Retype only what runs from the first line of the listing to the line holding "scene=bpy.context.scene", both included. Do not retype the pictures.
* Start PROVIDED MATERIAL *
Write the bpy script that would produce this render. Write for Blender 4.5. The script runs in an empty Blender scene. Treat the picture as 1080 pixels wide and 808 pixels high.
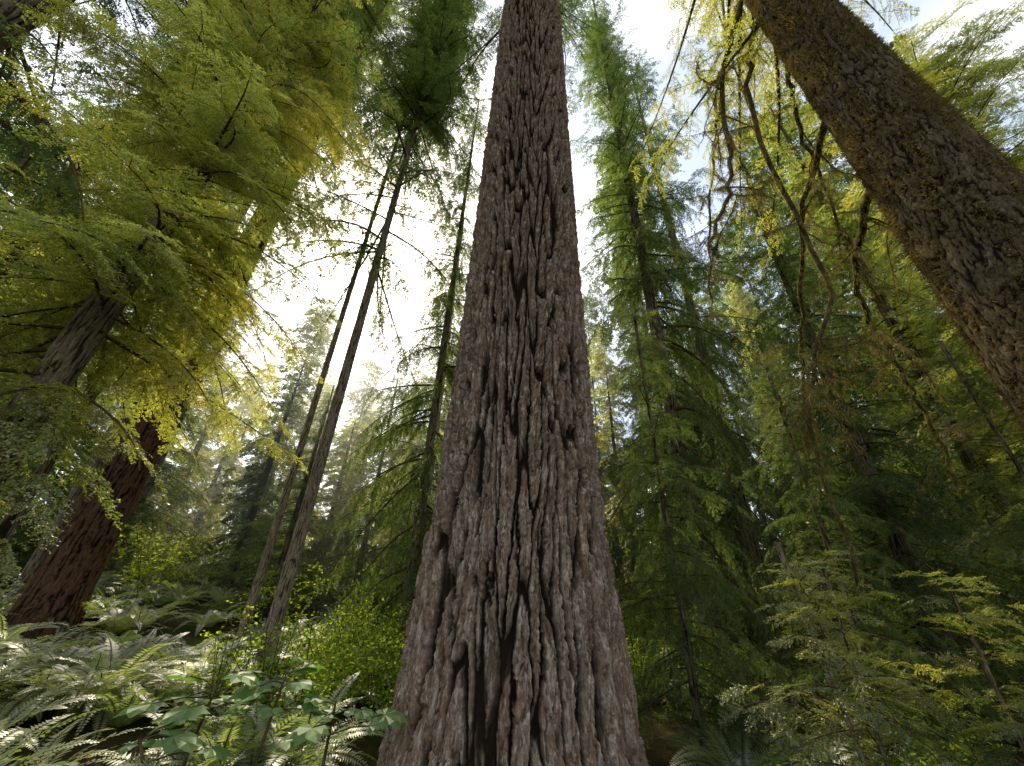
import bpy, math, time
import numpy as np
from mathutils import Matrix, Vector
T0=time.time()
scene=bpy.context.scene

# ------------------------------------------------------------------ materials
def mat_new(name):
    m=bpy.data.materials.new(name); m.use_nodes=True
    nt=m.node_tree; nt.nodes.clear()
    return m,nt
def N(nt,typ,**kw):
    n=nt.nodes.new(typ)
    for k,v in kw.items(): setattr(n,k,v)
    return n
def ramp(nt,stops,interp='LINEAR'):
    n=nt.nodes.new('ShaderNodeValToRGB'); cr=n.color_ramp; cr.interpolation=interp
    while len(cr.elements)<len(stops): cr.elements.new(0.5)
    for e,(p,c) in zip(cr.elements,stops):
        e.position=p; e.color=(c[0],c[1],c[2],1)
    return n
def leaf_mat(name,stops,gain=(2.2,2.1,1.0),tfac=0.5,gloss=.06,orand=0.25,rough=.45):
    m,nt=mat_new(name); L=nt.links.new
    at=N(nt,'ShaderNodeAttribute',attribute_name='tint')
    oi=N(nt,'ShaderNodeObjectInfo')
    mul=N(nt,'ShaderNodeMath',operation='MULTIPLY_ADD'); mul.inputs[1].default_value=orand
    L(oi.outputs['Random'],mul.inputs[0])
    sub=N(nt,'ShaderNodeMath',operation='SUBTRACT'); sub.inputs[1].default_value=orand/2
    L(at.outputs['Fac'],sub.inputs[0]); L(sub.outputs[0],mul.inputs[2])
    r=ramp(nt,stops); L(mul.outputs[0],r.inputs[0])
    p=N(nt,'ShaderNodeBsdfDiffuse'); L(r.outputs[0],p.inputs['Color'])
    vm=N(nt,'ShaderNodeVectorMath',operation='MULTIPLY'); vm.inputs[1].default_value=gain
    L(r.outputs[0],vm.inputs[0])
    t=N(nt,'ShaderNodeBsdfTranslucent'); L(vm.outputs[0],t.inputs['Color'])
    mx=N(nt,'ShaderNodeMixShader'); mx.inputs[0].default_value=tfac
    L(p.outputs[0],mx.inputs[1]); L(t.outputs[0],mx.inputs[2])
    out=mx
    if gloss>0:
        gl=N(nt,'ShaderNodeBsdfGlossy'); gl.inputs['Roughness'].default_value=rough
        m2=N(nt,'ShaderNodeMixShader'); m2.inputs[0].default_value=gloss
        L(mx.outputs[0],m2.inputs[1]); L(gl.outputs[0],m2.inputs[2]); out=m2
    o=N(nt,'ShaderNodeOutputMaterial'); L(out.outputs[0],o.inputs[0])
    return m
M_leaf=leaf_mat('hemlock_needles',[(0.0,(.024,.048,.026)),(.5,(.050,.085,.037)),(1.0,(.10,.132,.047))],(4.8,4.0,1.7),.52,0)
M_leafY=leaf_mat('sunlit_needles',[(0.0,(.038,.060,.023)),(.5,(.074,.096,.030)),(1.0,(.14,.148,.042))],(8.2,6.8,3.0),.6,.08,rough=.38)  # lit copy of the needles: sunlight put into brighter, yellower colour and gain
M_fern=leaf_mat('fern_leaf',[(0.0,(.06,.10,.035)),(.5,(.12,.17,.06)),(1.0,(.22,.25,.12))],(3.0,2.8,1.6),.5,.14)
M_shrub=leaf_mat('shrub_leaf',[(0.0,(.06,.11,.02)),(.5,(.11,.18,.03)),(1.0,(.20,.26,.045))],(3.8,3.3,1.2),.55,0)
M_broad=leaf_mat('broad_leaf',[(0.0,(.07,.14,.04)),(1.0,(.12,.21,.065))],(2.6,2.5,1.0),.4,.05)
M_moss=leaf_mat('hanging_moss',[(0.0,(.08,.065,.025)),(.6,(.16,.14,.052)),(1.0,(.28,.23,.10))],(1.9,1.8,1.1),.45,0)
M_mossT=leaf_mat('trunk_moss',[(0.0,(.05,.038,.018)),(.5,(.11,.088,.035)),(1.0,(.26,.195,.08))],(1.8,1.7,.9),.4,0)

def wood_mat(name,c1,c2,c3,scale=6):
    m,nt=mat_new(name); L=nt.links.new
    tc=N(nt,'ShaderNodeTexCoord'); mp=N(nt,'ShaderNodeMapping'); mp.inputs['Scale'].default_value=(1,1,.35)
    L(tc.outputs['Object'],mp.inputs[0])
    n=N(nt,'ShaderNodeTexNoise'); n.inputs['Scale'].default_value=scale; n.inputs['Detail'].default_value=2; n.inputs['Roughness'].default_value=.7
    L(mp.outputs[0],n.inputs['Vector'])
    r=ramp(nt,[(.3,c1),(.5,c2),(.7,c3)]); L(n.outputs[0],r.inputs[0])
    p=N(nt,'ShaderNodeBsdfDiffuse'); L(r.outputs[0],p.inputs['Color'])
    o=N(nt,'ShaderNodeOutputMaterial'); L(p.outputs[0],o.inputs[0])
    return m
M_twig=wood_mat('twig_wood',(.035,.026,.017),(.07,.05,.03),(.11,.09,.05),20)
M_limb=wood_mat('mossy_limb',(.03,.025,.012),(.08,.065,.03),(.15,.13,.055),14)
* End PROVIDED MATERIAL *
SOLUTION TO THIS EXERCISE:
Write the bpy script that would produce this render. Write for Blender 4.5. The script runs in an empty Blender scene. Treat the picture as 1080 pixels wide and 808 pixels high.
import bpy, math, time
import numpy as np
from mathutils import Matrix, Vector
T0=time.time()
scene=bpy.context.scene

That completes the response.